3. Id. at P 416. Transmission providers are granted flexibility, provided that between 10% and 50% of study costs are allocated on a per capita basis, with the remainder (between 50% and 90%) allocated pro rata. Transmission providers are permitted to retain their existing cost allocation ratios if they meet these requirements. Id.

4. Id. at PP 502 - 503. Order No. 2023 adopted a single study deposit rather than the NOPR proposal to collect deposits before each phase of the new first-ready, first-served cluster study process (i.e., cluster study, cluster restudy, facilities study). Id. at P 503.

5. Id. at P 586. This revision to the pro forma LGIP permits shared land use for co-located generating facilities on the same site and behind the same point of interconnection. Id. ↩

6. Id. at PP 594 - 595, 605 - 607. Order No. 2023 provides for how interconnection customers may demonstrate a regulatory limitation (through an affidavit and appropriate documentation), but leaves it to transmission providers to define regulatory limitation as part of their forthcoming compliance filings. Id. at 605 - 606. While Order No. 2023 does not require a uniform definition of regulatory limitations across all transmission providers, it states they are generally a “federal, state, Tribal, or local law that makes it practically infeasible to obtain site control within the time frame detailed in the pro forma LGIP.”  Id. at 607.

7. See id. at PP 1183, 1192, 1231 (establishing pro forma agreements for affected system study and facilities construction).

8. Id. at P 1346 (citing Reform of Generator Interconnection Procs. & Agreements, Order No. 845, 83 FR 21342 (May 9, 2018), 163 FERC ¶ 61,043, at P 275 (2018), order on reh’g, Order No. 845-A, 166 FERC ¶ 61,137, 84 FR 8156 (Mar. 6, 2019), order on reh’g, Order No. 845-B, 168 FERC ¶ 61,092 (2019) (modifying the definition of “Generating Facility” in the pro forma LGIP and pro forma LGIA to include “and/or storage for later injection”)).

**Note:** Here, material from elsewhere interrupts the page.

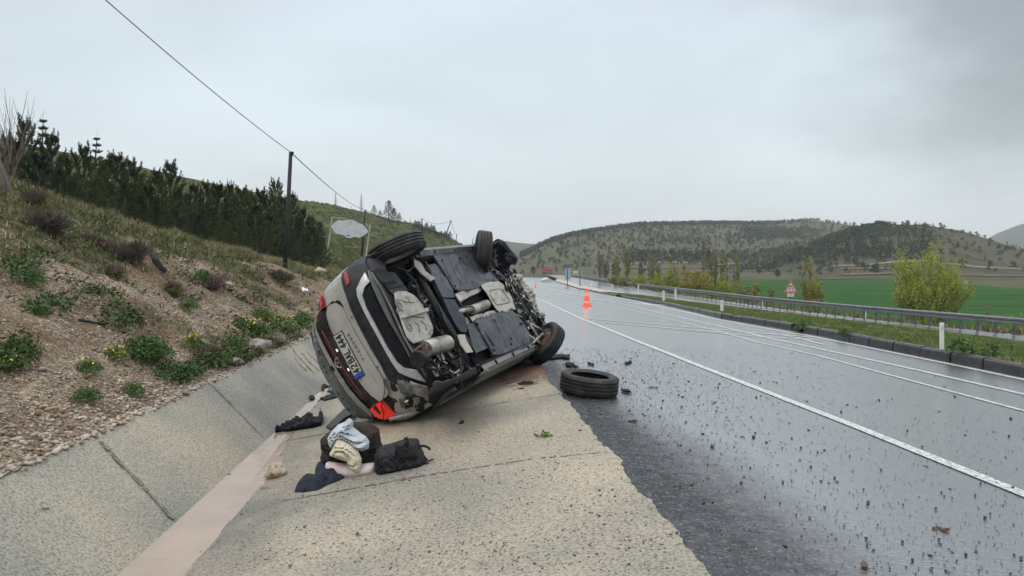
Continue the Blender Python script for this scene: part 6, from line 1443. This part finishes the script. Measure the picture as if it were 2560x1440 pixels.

9. Id. at P 1436. If the underlying interconnection request is suspended or terminated, however, then the surplus interconnection request is likewise suspended or terminated. Id. at P 1440.

10. Id. at P 855. The option the transmission provider chooses depends on the phase of the serial study process the interconnection requests are in. Id.

11. Saturday, August 26, 2023 is 30 days after FERC issued Order No. 2023. When the last day of a time period occurs on a Saturday, Sunday, a holiday, or a day on which FERC is closed and does not reopen, FERC time computation rules at 18 C.F.R. § 385.2007(a) dictate that the time period does not end until the close of FERC business on the next day that is not a Saturday, Sunday, holiday or day on which FERC closes and does not reopen. Some interested parties may nonetheless wish to file by FERC’s close of business on Friday, August 25, in order to file on the last FERC business day before 30 days runs.